Situated in the heart of the Wiltshire countryside Fieldview epitomises grassroots festivalling. Organised and run entirely by volunteers the festival opened its doors to a little over a thousand campers this year for four days of sun, cider and soulful syncopation. I went down to check it out.

On the surface Fieldview is like many other small rural festivals. The site, a converted farmyard, consists of three stages; all made from locally sourced and protected wood, and is centred on a love for all things musical. Aside from the on-stage entertainment are a selection of local arts and crafts boutiques and also a host of tasty food outlets including a smoothie shack, barbeque and bar offering up a variety of potent west-country brews.

However, having trawled the festival scene for many years now both home and abroad it is clear that whilst from the outside Fieldview may not have the commercial pull of its more sizeable corporate cousins, it does have something else, something beyond the flashy line-up sheets and sponsorship deals. It has in the words of the organisers an appreciation for the ‘old fashioned values of honesty, charity and community.’

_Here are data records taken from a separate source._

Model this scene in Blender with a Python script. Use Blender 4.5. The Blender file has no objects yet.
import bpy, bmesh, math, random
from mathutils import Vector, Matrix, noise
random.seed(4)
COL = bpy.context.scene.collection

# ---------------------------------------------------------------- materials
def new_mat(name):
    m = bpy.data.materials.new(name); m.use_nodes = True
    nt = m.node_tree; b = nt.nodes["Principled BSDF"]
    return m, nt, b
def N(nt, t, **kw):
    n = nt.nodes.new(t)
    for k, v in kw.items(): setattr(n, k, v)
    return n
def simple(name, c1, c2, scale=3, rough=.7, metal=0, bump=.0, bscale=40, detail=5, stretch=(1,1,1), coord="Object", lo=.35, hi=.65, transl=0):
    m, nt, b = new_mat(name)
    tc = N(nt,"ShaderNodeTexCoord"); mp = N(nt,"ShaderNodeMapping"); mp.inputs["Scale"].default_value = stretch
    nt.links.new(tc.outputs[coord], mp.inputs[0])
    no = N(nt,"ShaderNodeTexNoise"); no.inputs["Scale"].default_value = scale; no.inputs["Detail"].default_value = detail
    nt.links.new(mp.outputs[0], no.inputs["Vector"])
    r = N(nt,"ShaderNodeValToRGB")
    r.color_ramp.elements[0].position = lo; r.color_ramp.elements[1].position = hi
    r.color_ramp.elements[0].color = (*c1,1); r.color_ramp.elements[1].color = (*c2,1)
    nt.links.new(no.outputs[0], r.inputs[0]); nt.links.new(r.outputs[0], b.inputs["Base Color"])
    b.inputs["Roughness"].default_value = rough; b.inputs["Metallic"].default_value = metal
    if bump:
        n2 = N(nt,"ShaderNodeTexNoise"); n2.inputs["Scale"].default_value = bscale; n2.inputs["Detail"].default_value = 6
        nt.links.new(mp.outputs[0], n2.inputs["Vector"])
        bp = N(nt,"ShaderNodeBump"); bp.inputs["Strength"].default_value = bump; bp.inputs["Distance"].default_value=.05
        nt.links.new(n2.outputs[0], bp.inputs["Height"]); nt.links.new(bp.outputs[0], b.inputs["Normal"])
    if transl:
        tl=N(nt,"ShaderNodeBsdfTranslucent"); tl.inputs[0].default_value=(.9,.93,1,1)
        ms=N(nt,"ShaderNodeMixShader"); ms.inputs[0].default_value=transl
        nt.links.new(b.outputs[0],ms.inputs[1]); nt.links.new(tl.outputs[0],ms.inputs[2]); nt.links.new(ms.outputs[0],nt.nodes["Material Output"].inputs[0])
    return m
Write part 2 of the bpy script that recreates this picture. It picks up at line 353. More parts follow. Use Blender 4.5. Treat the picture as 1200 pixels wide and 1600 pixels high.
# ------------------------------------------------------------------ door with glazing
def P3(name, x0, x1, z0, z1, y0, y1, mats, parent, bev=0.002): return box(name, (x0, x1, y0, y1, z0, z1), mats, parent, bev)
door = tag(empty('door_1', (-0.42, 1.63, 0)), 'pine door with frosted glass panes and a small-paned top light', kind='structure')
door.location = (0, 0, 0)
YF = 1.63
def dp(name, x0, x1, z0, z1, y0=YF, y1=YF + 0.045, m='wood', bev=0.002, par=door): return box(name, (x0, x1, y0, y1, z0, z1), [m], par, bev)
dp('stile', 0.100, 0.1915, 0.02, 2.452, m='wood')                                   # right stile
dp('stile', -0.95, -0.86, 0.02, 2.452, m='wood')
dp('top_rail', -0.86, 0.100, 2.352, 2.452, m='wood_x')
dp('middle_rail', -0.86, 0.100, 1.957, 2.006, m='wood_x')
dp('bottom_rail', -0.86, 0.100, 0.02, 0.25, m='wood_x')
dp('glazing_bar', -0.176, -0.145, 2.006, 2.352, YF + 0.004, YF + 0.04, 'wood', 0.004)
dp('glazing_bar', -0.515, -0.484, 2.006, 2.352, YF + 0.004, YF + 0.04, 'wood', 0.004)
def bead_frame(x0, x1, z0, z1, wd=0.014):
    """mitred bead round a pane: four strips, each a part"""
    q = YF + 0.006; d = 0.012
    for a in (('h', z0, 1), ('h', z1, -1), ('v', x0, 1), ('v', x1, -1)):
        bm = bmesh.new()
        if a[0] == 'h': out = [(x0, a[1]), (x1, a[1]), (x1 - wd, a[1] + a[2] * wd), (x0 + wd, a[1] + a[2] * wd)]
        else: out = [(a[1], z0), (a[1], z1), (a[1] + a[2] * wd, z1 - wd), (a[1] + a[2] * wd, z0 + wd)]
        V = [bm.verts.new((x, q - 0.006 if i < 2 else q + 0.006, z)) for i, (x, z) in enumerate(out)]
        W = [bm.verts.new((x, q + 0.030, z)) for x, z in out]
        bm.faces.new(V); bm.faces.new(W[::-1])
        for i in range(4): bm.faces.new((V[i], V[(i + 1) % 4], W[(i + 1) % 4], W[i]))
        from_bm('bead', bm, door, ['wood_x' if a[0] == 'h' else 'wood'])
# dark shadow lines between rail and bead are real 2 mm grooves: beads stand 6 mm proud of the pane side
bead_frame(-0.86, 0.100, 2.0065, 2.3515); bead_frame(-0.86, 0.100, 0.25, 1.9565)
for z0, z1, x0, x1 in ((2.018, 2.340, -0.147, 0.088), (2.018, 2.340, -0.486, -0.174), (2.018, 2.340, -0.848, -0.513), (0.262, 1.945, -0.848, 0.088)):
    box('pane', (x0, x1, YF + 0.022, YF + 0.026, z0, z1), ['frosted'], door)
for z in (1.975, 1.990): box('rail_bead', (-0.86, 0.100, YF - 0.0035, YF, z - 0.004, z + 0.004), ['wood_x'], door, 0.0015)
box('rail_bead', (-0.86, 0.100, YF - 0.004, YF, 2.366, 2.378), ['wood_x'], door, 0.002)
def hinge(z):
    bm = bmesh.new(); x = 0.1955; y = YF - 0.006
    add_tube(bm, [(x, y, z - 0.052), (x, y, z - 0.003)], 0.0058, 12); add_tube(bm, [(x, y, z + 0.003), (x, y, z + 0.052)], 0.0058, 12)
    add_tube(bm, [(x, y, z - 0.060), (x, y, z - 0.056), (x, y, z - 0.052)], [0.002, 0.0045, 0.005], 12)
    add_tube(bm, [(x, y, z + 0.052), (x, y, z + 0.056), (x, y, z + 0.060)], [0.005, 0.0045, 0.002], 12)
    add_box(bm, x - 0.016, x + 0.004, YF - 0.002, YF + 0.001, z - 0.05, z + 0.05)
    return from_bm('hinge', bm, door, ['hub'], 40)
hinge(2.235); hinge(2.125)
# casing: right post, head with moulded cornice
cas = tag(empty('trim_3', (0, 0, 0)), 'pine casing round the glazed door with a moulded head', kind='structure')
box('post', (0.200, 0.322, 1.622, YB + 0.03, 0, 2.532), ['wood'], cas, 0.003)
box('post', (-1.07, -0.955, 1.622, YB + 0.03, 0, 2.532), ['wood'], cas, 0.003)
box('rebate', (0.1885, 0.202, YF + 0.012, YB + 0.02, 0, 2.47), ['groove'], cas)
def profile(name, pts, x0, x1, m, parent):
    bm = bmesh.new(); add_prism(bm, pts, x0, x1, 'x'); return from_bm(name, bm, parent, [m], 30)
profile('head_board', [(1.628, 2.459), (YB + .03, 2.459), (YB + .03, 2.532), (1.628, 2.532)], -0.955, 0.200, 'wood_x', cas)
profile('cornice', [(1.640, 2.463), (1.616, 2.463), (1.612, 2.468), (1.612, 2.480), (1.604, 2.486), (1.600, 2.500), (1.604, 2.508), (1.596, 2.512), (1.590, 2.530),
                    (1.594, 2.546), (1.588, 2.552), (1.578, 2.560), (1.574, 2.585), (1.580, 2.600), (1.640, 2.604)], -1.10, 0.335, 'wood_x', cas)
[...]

To start with its size is not a reflection on its popularity but rather a vehicle for a relaxed and communal atmosphere. With all three stages within shouting distance patrons don’t ever have to forfeit time to travel to see acts or to grab a couple of beers from their tents. Similarly by inviting primarily local artists the festival avoids the inevitable ebb and flow in crowd size found on larger sites. Instead visitors spend long afternoons drinking in all manner of musical flavours ranging from funked up 60’s soul to two-step garage completely untroubled by time. Unlike other so-called ‘universal’ festivals, Fieldview by its very design creates and endorses a community spirit that larger more urbanised events cannot and will not ever replicate.

Equally whilst Fieldview is championed as an outstanding music festival it is in the absence of music industry celebrities that the festival flourishes as a hotbed for a variety of artistic creativity. Reclined in the shisha bar on Saturday afternoon I was suddenly struck by the multitude of activities going on at one time. Whilst I was enjoying a pipe with my friends just a stone’s throw from the stage, groups were learning capoeira and to their left volunteers were helping to construct solar panels. It came as little surprise then when my girlfriend returned; it was not to rave about the band she’d just seen but to show off her new handmade dream-catcher!

Fieldview is also looking to pave the way as a sustainable and environmentally conscious event. No artists are flown in from far-flung corners of the world (a-la Bono at Glasto this year!), the festival is cleaned and maintained on a daily basis and even the toilets are green. With all profits going to charity, organisers are proving that even festivals of this size can make a difference, and, help educate people about the future of our planet.

In all it seems this festival veteran has not only been charmed but impressed by and honoured to have been a part of this small yet perfectly formed festival, and all for just £35! See you next year!